[The problem]
Repeat, exactly and only, the lines from the beginning of the data through the line with "col = scene.collection". Pictures are left out.

══════════

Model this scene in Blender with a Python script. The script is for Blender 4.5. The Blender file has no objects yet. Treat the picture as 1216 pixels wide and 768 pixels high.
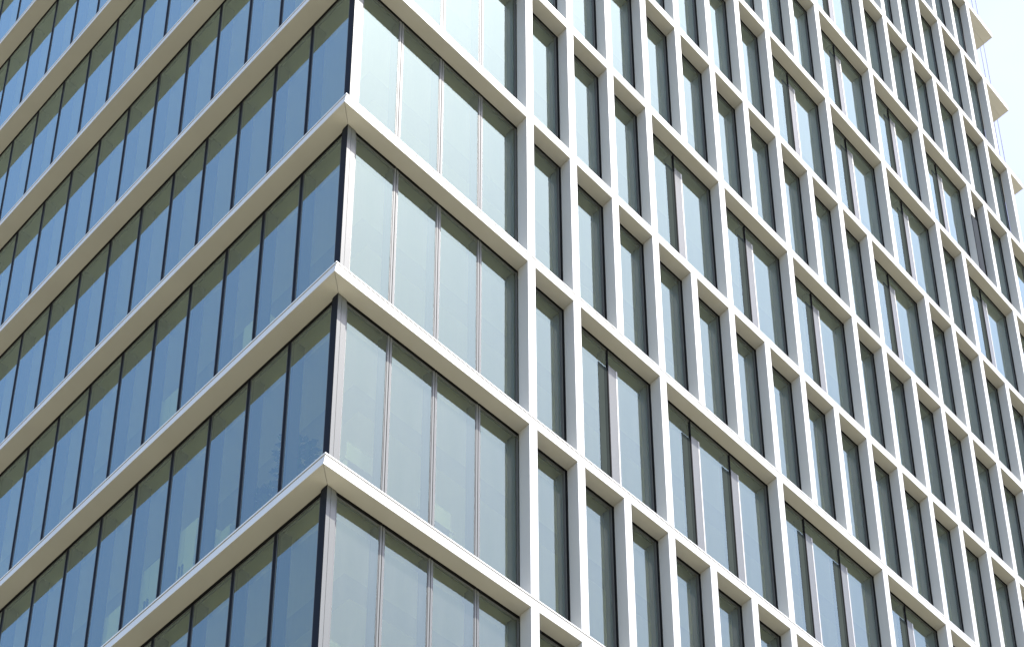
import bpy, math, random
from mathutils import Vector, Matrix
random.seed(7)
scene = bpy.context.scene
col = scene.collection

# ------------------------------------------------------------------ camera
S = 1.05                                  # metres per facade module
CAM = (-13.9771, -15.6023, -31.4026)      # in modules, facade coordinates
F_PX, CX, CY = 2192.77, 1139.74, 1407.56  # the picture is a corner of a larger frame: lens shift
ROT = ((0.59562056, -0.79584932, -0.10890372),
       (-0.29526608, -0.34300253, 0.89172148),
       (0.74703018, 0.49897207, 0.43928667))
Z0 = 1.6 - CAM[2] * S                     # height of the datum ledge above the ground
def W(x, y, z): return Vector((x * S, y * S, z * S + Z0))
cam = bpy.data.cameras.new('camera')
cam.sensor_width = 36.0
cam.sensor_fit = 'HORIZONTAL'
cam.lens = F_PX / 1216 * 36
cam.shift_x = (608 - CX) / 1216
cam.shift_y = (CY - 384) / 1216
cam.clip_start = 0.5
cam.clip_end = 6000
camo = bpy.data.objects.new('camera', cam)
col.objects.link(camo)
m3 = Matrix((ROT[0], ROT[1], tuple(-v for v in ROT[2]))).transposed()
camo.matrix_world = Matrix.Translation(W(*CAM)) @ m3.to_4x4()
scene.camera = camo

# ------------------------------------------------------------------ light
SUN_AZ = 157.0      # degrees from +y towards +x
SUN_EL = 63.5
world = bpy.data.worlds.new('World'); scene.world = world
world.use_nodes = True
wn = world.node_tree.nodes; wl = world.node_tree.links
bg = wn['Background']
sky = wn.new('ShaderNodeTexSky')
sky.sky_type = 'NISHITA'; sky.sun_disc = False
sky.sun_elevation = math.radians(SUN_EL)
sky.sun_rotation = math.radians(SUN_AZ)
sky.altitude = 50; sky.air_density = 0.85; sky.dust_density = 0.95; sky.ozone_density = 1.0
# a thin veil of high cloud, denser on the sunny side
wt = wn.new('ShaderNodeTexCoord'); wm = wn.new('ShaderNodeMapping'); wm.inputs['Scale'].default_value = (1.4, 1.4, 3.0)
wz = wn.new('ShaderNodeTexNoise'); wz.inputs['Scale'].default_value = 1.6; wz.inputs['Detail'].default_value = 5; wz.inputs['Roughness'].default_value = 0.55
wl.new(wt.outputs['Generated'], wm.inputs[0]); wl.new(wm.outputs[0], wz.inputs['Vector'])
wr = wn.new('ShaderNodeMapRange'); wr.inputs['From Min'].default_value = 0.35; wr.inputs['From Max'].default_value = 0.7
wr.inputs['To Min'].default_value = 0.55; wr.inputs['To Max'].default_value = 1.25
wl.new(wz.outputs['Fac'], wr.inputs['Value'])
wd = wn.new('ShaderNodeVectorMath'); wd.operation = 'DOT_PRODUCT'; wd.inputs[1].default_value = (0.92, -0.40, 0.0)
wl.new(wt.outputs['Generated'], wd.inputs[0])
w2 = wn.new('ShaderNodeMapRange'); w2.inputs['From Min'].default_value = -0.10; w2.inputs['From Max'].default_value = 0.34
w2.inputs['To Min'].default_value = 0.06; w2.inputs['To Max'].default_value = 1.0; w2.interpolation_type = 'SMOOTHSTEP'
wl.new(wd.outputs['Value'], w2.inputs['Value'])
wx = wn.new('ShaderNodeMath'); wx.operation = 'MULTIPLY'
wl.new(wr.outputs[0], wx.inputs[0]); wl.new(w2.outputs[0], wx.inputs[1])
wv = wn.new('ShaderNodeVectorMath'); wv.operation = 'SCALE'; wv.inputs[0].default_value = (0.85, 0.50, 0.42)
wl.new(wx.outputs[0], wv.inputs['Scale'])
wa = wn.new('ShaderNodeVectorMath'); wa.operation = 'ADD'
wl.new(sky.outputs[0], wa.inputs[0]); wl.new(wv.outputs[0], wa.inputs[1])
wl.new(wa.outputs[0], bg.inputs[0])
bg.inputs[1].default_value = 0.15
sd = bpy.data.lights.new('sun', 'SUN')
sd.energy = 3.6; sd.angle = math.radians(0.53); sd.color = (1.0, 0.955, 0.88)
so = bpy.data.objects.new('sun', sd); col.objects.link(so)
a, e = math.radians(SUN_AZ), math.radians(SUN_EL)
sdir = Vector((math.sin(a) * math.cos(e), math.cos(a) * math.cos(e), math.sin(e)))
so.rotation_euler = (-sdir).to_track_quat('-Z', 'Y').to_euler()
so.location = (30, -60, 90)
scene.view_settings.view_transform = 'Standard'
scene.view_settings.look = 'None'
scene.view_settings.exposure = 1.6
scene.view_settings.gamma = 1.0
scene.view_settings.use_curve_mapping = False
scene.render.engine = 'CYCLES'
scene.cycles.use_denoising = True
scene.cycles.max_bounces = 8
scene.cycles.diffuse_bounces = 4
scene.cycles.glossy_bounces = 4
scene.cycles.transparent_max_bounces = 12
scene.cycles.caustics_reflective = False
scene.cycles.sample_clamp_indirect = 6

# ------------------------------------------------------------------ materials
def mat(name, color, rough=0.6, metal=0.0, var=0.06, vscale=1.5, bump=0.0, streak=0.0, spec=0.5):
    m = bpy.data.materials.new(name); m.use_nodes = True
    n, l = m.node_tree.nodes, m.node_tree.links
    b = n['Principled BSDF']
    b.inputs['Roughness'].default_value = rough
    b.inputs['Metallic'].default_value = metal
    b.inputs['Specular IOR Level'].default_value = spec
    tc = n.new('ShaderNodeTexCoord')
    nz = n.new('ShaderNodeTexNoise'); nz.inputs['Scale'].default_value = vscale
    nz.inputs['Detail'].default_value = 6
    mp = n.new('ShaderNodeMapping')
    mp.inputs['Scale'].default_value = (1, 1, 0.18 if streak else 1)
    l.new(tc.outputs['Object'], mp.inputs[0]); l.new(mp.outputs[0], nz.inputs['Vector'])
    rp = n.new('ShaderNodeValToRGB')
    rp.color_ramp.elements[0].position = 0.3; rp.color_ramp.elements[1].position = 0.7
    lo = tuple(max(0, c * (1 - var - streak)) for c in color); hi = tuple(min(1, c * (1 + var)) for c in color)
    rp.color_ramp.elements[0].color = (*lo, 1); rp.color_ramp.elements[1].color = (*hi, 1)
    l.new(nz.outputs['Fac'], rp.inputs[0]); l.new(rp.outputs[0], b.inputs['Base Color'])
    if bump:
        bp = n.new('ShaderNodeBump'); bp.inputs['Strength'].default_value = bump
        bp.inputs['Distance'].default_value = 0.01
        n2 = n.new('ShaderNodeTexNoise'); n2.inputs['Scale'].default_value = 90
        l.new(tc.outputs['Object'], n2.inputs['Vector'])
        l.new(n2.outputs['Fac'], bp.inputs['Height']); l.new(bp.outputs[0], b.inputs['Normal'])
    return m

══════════

[Complete response]
Model this scene in Blender with a Python script. The script is for Blender 4.5. The Blender file has no objects yet. Treat the picture as 1216 pixels wide and 768 pixels high.
import bpy, math, random
from mathutils import Vector, Matrix
random.seed(7)
scene = bpy.context.scene
col = scene.collection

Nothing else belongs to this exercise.